Since the ’90s, we’ve seen this shift from the American conservatives who are going to Africa, and they started spreading this anti-gay rhetoric across sub-Saharan Africa. We started getting a lot of statements from US evangelicals that homosexuality is wrong and that there is this Western agenda among gays to take over world. So it is coming from the West. Why is it a proxy war? In America, these politics have been going on for a long time—since the ’80s they have been used as a political tool to gain support in American churches.
But we saw a shift in the [tactics] to allow that war to be fought outside American soil: They’ve allowed Africans to get involved and fight on behalf of conservatives.
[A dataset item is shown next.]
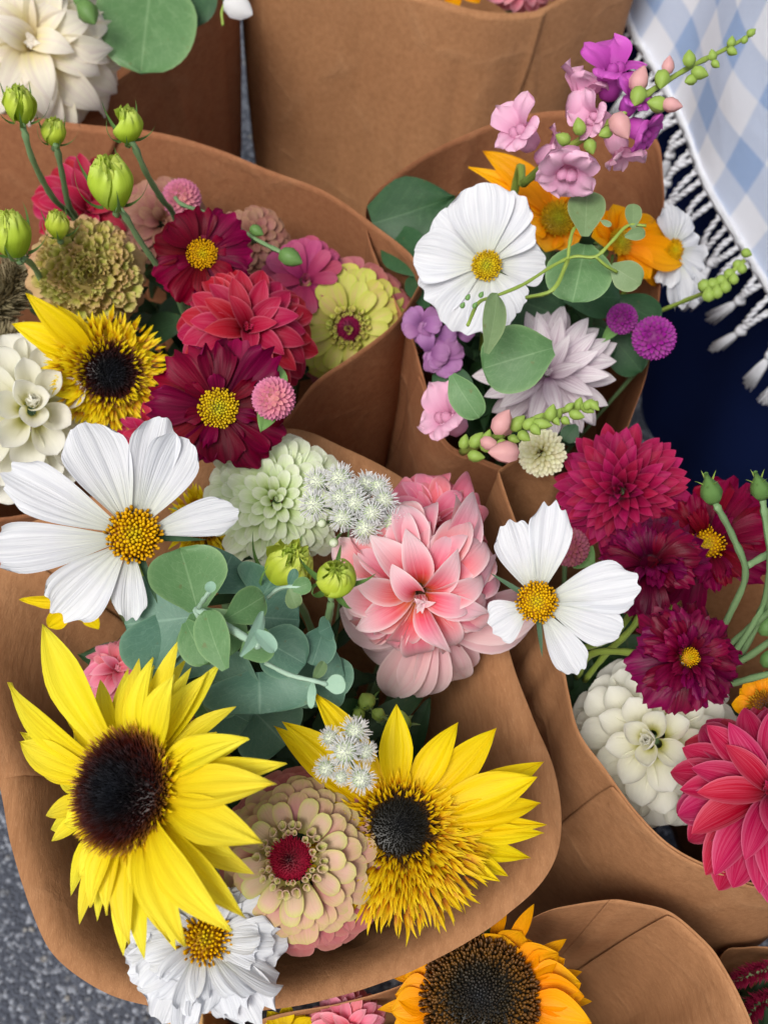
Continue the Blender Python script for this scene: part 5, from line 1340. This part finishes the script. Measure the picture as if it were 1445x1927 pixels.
for (x, y, z, r, a, mt) in [(1166, 235, .622, 25, -60, 'bud_pink'), (1202, 152, .62, 22, 70, 'bud_pink'), (1256, 125, .625, 15, 80, 'bud_pink'), (1262, 197, .62, 17, -10, 'bud_pink'), (1238, 196, .618, 17, 170, 'bud_green'), (1200, 180, .618, 17, 250, 'bud_green'), (1245, 148, .622, 16, 260, 'bud_green'),
                       (1314, 137, .625, 14, -15, 'bud_green'), (1296, 112, .627, 13, 90, 'bud_green'), (1340, 105, .626, 9, 100, 'bud_green'), (1345, 120, .626, 8, -40, 'bud_green'), (1376, 96, .625, 9, -30, 'bud_green'), (1375, 80, .625, 9, 80, 'bud_green'), (1400, 75, .624, 7, 60, 'bud_green'), (1412, 62, .624, 8, 40, 'bud_green'),
                       (1300, 150, .622, 11, 200, 'bud_green'), (1140, 250, .61, 12, 200, 'bud_green'), (1090, 240, .60, 14, 100, 'bud_green'), (1060, 262, .60, 13, 150, 'bud_green'), (1110, 275, .60, 13, -70, 'bud_green')]:
    bud(SN, x, y, z, r * (0.82 if mt == 'bud_pink' else 0.95), a, mt, 1.6 if mt == 'bud_pink' else 1.45)
    if mt == 'bud_pink':
        bud(SN, x - 7 * math.cos(rad(a)), y + 7 * math.sin(rad(a)), z - .003, r * .62, a, 'bud_green', 1.2, 'calyx')
SL = empty('snapdragon', Matrix.Translation(W(900, 830, .53)), 'low snapdragon spike with tight green buds across the front of the pastel bouquet', 'snapdragon', 'snapdragons')
spath = smooth_path([W(870, 850, .50), W(920, 828, .53), W(980, 800, .545), W(1050, 775, .552), W(1125, 758, .555)], 6)
part_world('stem', tube(spath, [0.0024 - 0.0012 * i / len(spath) for i in range(len(spath))], 8), M['stem_y'], SL)
for i in range(26):
    f = i / 26
    q = spath[int(f * (len(spath) - 1))]
    x, y = 880 + 250 * f, 845 - 88 * f
    sgn = 1 if i % 2 else -1
    mt = 'bud_green' if i not in (5, 8) else 'bud_pink'
    bud(SL, x + rng.uniform(-8, 8), y + sgn * (12 - 6 * f) + rng.uniform(-6, 6), 0.525 + 0.035 * min(1, f * 2) + rng.uniform(-.004, .006), (14 - 5 * f) * rng.uniform(.7, 1.15), 20 + sgn * rng.uniform(-75, -25), mt, rng.uniform(1.3, 1.9))
bud(SL, 943, 797, .56, 19, 60, 'bud_pink'); bud(SL, 951, 851, .55, 22, 180, 'bud_pink')
SR = empty('snapdragon', Matrix.Translation(W(1340, 545, .50)), 'green snapdragon tip sticking out over the navy cloth near the tassels', 'snapdragon', 'snapdragons')
part_world('stem', tube(smooth_path([W(1230, 590, .46), W(1290, 565, .48), W(1340, 542, .50), W(1400, 490, .51)], 5), 0.0014, 6), M['stem_y'], SR)
for i in range(11):
    f = i / 10
    bud(SR, 1325 + 78 * f, 552 - 62 * f * f - 5 + (9 if i % 2 else -9), .50 + .01 * f, 13 - 4 * f, 40 + (50 if i % 2 else -60), 'bud_green', 1.3)
floret(SL, 848, 790, .50, 44, 140, 0.9, 9, 'snap', 0)
ST = Head('stock_flower', 'lilac stock flower at the left inside edge of the pastel bouquet', 'stock flower', None, 822, 632, .478, 0, 0, 0, 'B5')
sv = [mesh('petal', petal(1, 0.9, 'round', 8, 8, 0.3, -0.8, 1.2, 0.4, -0.2, 0.0, base=0.4, peak=0.65, ruf=.06, seed=i), M['lilac']) for i in range(4)]
for i in range(34):
    a = rng.uniform(0, 360)
    c_ = rng.choice([(0, 0), (34, -14), (-28, -20), (-14, 30), (14, 40)])
    ST.add('petal', rng.choice(sv), Matrix.Translation((c_[0] * ST.k, -c_[1] * ST.k, rng.uniform(-.004, .004))) @ pm(a, rng.uniform(0, 50), 0.001, 0, rng.uniform(-20, 20), 38 * ST.k))
def pompom(label, px, py, z, r, bq, mat, N_=110, group='pompom flowers'):
    return layered(label, 'pompom_flower', 'pompom flower', group, px, py, z, -0.15, 0.1, r, bq, mat, N_, lambda i: petal(1, 0.42, 'round', 4, 6, 0.3, 0.0, 1, 0.9, 0.7, base=0.5, peak=0.6, seed=i), 3, u0=0.0, elev=(88, -30), Ls=(0.35, 0.5), r0=(0, .5), z0=(.55, -.1), jit=3)
pompom('cream pompom flower at the front lip of the pastel wrap', 1018, 852, .500, 50, 'B5', 'pom_cream')

# ================================================================== BOUQUET 6 (wine)
cosmos('small white cosmos with five petals between the coral dahlia and the wine flowers', 1010, 1133, .560, 0.0, 0.02, 42, [(952, 985, 98, 4), (1050, 950, 96, 8), (1200, 1092, 118, 6), (1168, 1192, 96, 2), (1090, 1268, 78, 2), (922, 1178, 100, 6)], 'B6', group='white cosmos', wm=0.88,
       pts=[W(1010, 1135, .55), W(1060, 1215, .53), W(1150, 1200, .50), W(1215, 1120, .46), W(1230, 1200, .40)])
layered('wine red dahlia with small pointed petals at the back of the wine bouquet', 'dahlia', 'dahlia', 'red dahlias', 1168, 925, .492, -0.12, 0.05, 132, 'B6', 'dah_wine', 130, lambda i: dah_p(i, 0.42, 0.5, -0.1, 1.0, 0.7), 4, u0=0.0, elev=(86, -22), Ls=(0.26, 0.72), lp=.9, r0=(0, .33), z0=(.2, -.12), jit=4)
def semi(label, px, py, z, tx, ty, r, bq, n, mat='cos_wine', disc=True, dr_=24, rows=4, pts=None):
    H = Head('cosmos', label, 'cosmos flower', 'wine red double cosmos', px, py, z, tx, ty, 0, bq, 'stem_y', 0.0018, pts)
    vs = [mesh('petal', petal(1, 0.62, 'blunt', 8, 8, 0.35 + .1 * i, -0.45 - .12 * i, 1.2, 0.8, -0.2, 0.015, 3, ruf=0.08, rufk=4 + i, notch=0.10, base=0.25, peak=0.78, fall=.12, seed=i * 5 + 2), M[mat]) for i in range(5)]
    for i in range(n):
        row = i % rows
        L = r * H.k * (1 - 0.15 * row) * rng.uniform(.88, 1.05)
        H.add('petal', rng.choice(vs), pm(i * 137.5 + rng.uniform(-8, 8), -12 + 17 * row + rng.uniform(-9, 9), 0.15 * r * H.k, 0.0008 * row, rng.uniform(-22, 22), L * .9, L * (0.95 - 0.12 * row)))
    if disc:
        d_ = dr_ * H.k
        H.add('disc', mesh('disc', join([dome_geo(d_ * 0.9, d_ * 0.35), florets(90, d_, d_ * 0.42, d_ * 0.08, d_ * 0.35, rng, 'bead', 0.6)]), M['cos_disc']), Matrix.Translation((0, 0, 0.004)))
    return H
semi('bright wine cosmos with a visible gold centre at the back right', 1330, 1025, .490, 0.05, 0.1, 142, 'B6', 34, 'cos_crim', dr_=30)
semi('ruffled wine cosmos seen from the side between the wine dahlia and the small white cosmos', 1222, 1062, .520, -0.1, 0.6, 116, 'B6', 40, 'cos_wine', False, pts=[W(1222, 1080, .508), W(1222, 1120, .500), W(1190, 1180, .485), W(1140, 1230, .46), W(1100, 1280, .42)])
semi('dense wine double cosmos hanging over the white ball dahlia', 1290, 1238, .545, 0.35, 0.05, 118, 'B6', 56, 'cos_wine', True, 17, 5, pts=[W(1285, 1238, .528), W(1230, 1234, .515), W(1165, 1226, .495), W(1110, 1232, .47), W(1085, 1275, .42)])
layered('white ball dahlia with cupped petals against the right-hand wrap', 'dahlia', 'dahlia', 'white dahlias', 1226, 1392, .425, -0.12, 0.0, 168, 'B6', 'dah_white', 56, tube_p, 4, u0=0.03, elev=(84, -30), ep=0.95, Ls=(0.38, 0.64), r0=(0, 0.42), z0=(0.36, -0.20), jit=5, wx=lambda u: 0.75 + 0.2 * u)
layered('large hot pink dahlia with pale-edged pointed petals at the right edge', 'dahlia', 'dahlia', 'red dahlias', 1452, 1492, .478, -0.10, 0.2, 186, 'B6', 'dah_hot', 58, lambda i: dah_p(i, 0.40, 0.5, -0.45, 1.2, 0.5), 4, u0=0.05, elev=(68, -34), Ls=(0.5, 1.1), r0=(0, .14), jit=6)
ray_sunflower('orange sunflower petals just showing above the hot pink dahlia', 1440, 1330, .470, 0, 0.1, 30, ring_tips(1440, 1330, 62, 12, 36), 'B6', 'sun_or', 'sun_brn', 120, .3, ds=.07, group='orange sunflowers')
GS = empty('stem_bundle', Matrix.Translation(W(1400, 1200, .46)), 'crossing grey-green stems beside the hanging wine cosmos at the right edge', 'stems')
for a in [[(1460, 1140, .52), (1400, 1190, .49), (1330, 1250, .46)], [(1470, 1040, .53), (1445, 1130, .51), (1390, 1240, .47)], [(1470, 1190, .51), (1400, 1240, .48), (1320, 1280, .45)], [(1405, 1065, .53), (1440, 1045, .53), (1465, 1030, .53)], [(1480, 1260, .50), (1400, 1280, .48), (1340, 1300, .45)]]:
    part_world('stem', tube(smooth_path([W(*q) for q in a], 6), 0.0017, 7), M['stem'], GS)
for (x, y, z) in ((1440, 1180, .47), (1330, 1300, .46), (1445, 1240, .46)):
    bud(GS, x, y, z, 15, 60, 'leaf_gr', 1.6)

# ================================================================== BOUQUET 7 / 8 (front edge)
ray_sunflower('deep orange sunflower with a large seeded black disc at the bottom edge', 903, 1878, .435, -0.05, 0.1, 104, [(745, 1872, 60), (738, 1905, 60), (760, 1840, 60), (800, 1815, 56), (850, 1790, 50), (905, 1770, 50), (950, 1762, 64, 6), (985, 1755, 60), (1000, 1770, 66, 8), (1045, 1785, 60, 4), (1060, 1800, 54, 0), (1090, 1845, 72, 8), (1095, 1865, 60, 0), (1110, 1920, 74, 6), (1095, 1975, 64), (740, 1950, 60), (780, 2000, 60), (1040, 2010, 60), (860, 2050, 60), (950, 2050, 60)],
              'B7', 'sun_or', 'sun_disc3', 1100, 0.22, wmul=1.35, back_row=20, group='orange sunflowers', ds=0.030, fl_h=0.07, disc_shape='bead')
layered('pink dahlia at the bottom edge left of the orange sunflower', 'dahlia', 'dahlia', 'pink dahlias', 655, 1935, .405, 0, 0, 82, 'B7', 'dah_rose', 50, dah_p, 4, u0=.05, Ls=(.45, 1))
ray_sunflower('yellow flower at the bottom edge beside the pink dahlia', 535, 1955, .405, 0, 0, 20, ring_tips(535, 1955, 62, 12, 34), 'B7', 'sun_gold', 'sun_brn', 120, .3, ds=.07, group='yellow sunflowers')
plume('upper crimson celosia spike in the bottom right corner', [(1480, 1815, .36), (1420, 1830, .37), (1375, 1850, .375)], 17, 'B8', 'celosia', 700, 'celosia', 'celosia spikes', 'celosia', 1.0)
plume('lower crimson celosia spike in the bottom right corner', [(1470, 1870, .36), (1420, 1895, .37), (1395, 1935, .375)], 19, 'B8', 'celosia', 700, 'celosia', 'celosia spikes', 'celosia', 1.0)

# ------------------------------------------------------------------ wooden crates the bouquets stand in
def box(c, s, ax=(1, 0, 0)):
    x = Vector(ax).normalized(); y = Vector((-x.y, x.x, 0)); z = Vector((0, 0, 1))
    def q(i, j, k): return [*(Vector(c) + x * s[0] / 2 * i + y * s[1] / 2 * j + z * s[2] / 2 * k)]
    faces = []
    for a in ([(-1,-1,-1),(1,-1,-1),(-1,-1,1),(1,-1,1)], [(1,1,-1),(-1,1,-1),(1,1,1),(-1,1,1)], [(1,-1,-1),(1,1,-1),(1,-1,1),(1,1,1)], [(-1,1,-1),(-1,-1,-1),(-1,1,1),(-1,-1,1)], [(-1,-1,1),(1,-1,1),(-1,1,1),(1,1,1)], [(-1,1,-1),(1,1,-1),(-1,-1,-1),(1,-1,-1)]):
        faces.append(grid(np.array([[q(*a[0]), q(*a[1])], [q(*a[2]), q(*a[3])]])))
    return join(faces)
def crate(label, c, sx, sy, h, ang=0.0):
    ax = Vector((math.cos(ang), math.sin(ang), 0)); ay = Vector((-ax.y, ax.x, 0))
    root = empty('wooden_crate', Matrix.Translation(c), label, 'crate', 'pale wooden crates')
    for sgn in (-1, 1):
        for k in range(3):
            z = h * (0.14 + 0.34 * k)
            part_world('slat', box(c + ay * sgn * sy / 2 + Vector((0, 0, z)), (sx + 0.012, 0.006, h * 0.24), ax), M['wood'], root, smooth=False)
            part_world('slat', box(c + ax * sgn * sx / 2 + Vector((0, 0, z + .001)), (0.006, sy - 0.012, h * 0.24), ax), M['wood'], root, smooth=False)
        for s2 in (-1, 1):
            part_world('corner_post', box(c + ax * sgn * (sx / 2 - 0.014) + ay * s2 * (sy / 2 - 0.014) + Vector((0, 0, h / 2)), (0.018, 0.018, h), ax), M['wood'], root, smooth=False)
pc = W(312, 1925, .16)
crate('pale wooden crate under the front bouquet, one corner showing above the asphalt', Vector((pc.x + 0.13, pc.y + 0.10, 0)), 0.27, 0.20, 0.16, 0.08)
pc = W(466, 296, .13)
crate('pale wooden crate behind, a sliver showing between the two back wraps', Vector((pc.x + 0.03, pc.y - 0.09, 0)), 0.26, 0.17, 0.13, 0.0)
You see [US evangelicals] going to Africa and making statements and having political access to leadership there, asking them to criminalize same-sex orientation. And now, when they do that, the Africans are benefiting the religious conservatives, because they’re helping them fight in America. But American conservatives are also benefiting African leaders in terms of giving them not just an ideological framework—the anti-LGBT arguments that have been used in America—but also providing them with legitimacy.
The second aspect is very interesting in a sense, because in addition to the ideological framework, they’re getting the religious leaders in Africa involved by telling them to misrepresent the progressive or mainline churches as evil — part and parcel of a gay agenda to take over the world — so you cannot deal with them. They say they’re going to partner with [African leaders and churches], if they can disassociate from mainline churches [in the United States], which are part of the gay agenda. So [the African churches] cut the relationship, and then the American conservatives take over financially.
That’s how the war is being fought. Thus, when the Africans come [to the United States] they have nothing to do with mainline churches; instead they side with American conservatives against mainline churches. And the mainline church in Africa is bigger and stronger than in America. So the conservatives are relying on the numbers of African leaders; they start fighting mainline church leadership using Africans to win the American battle, and come across as though they care about Africa.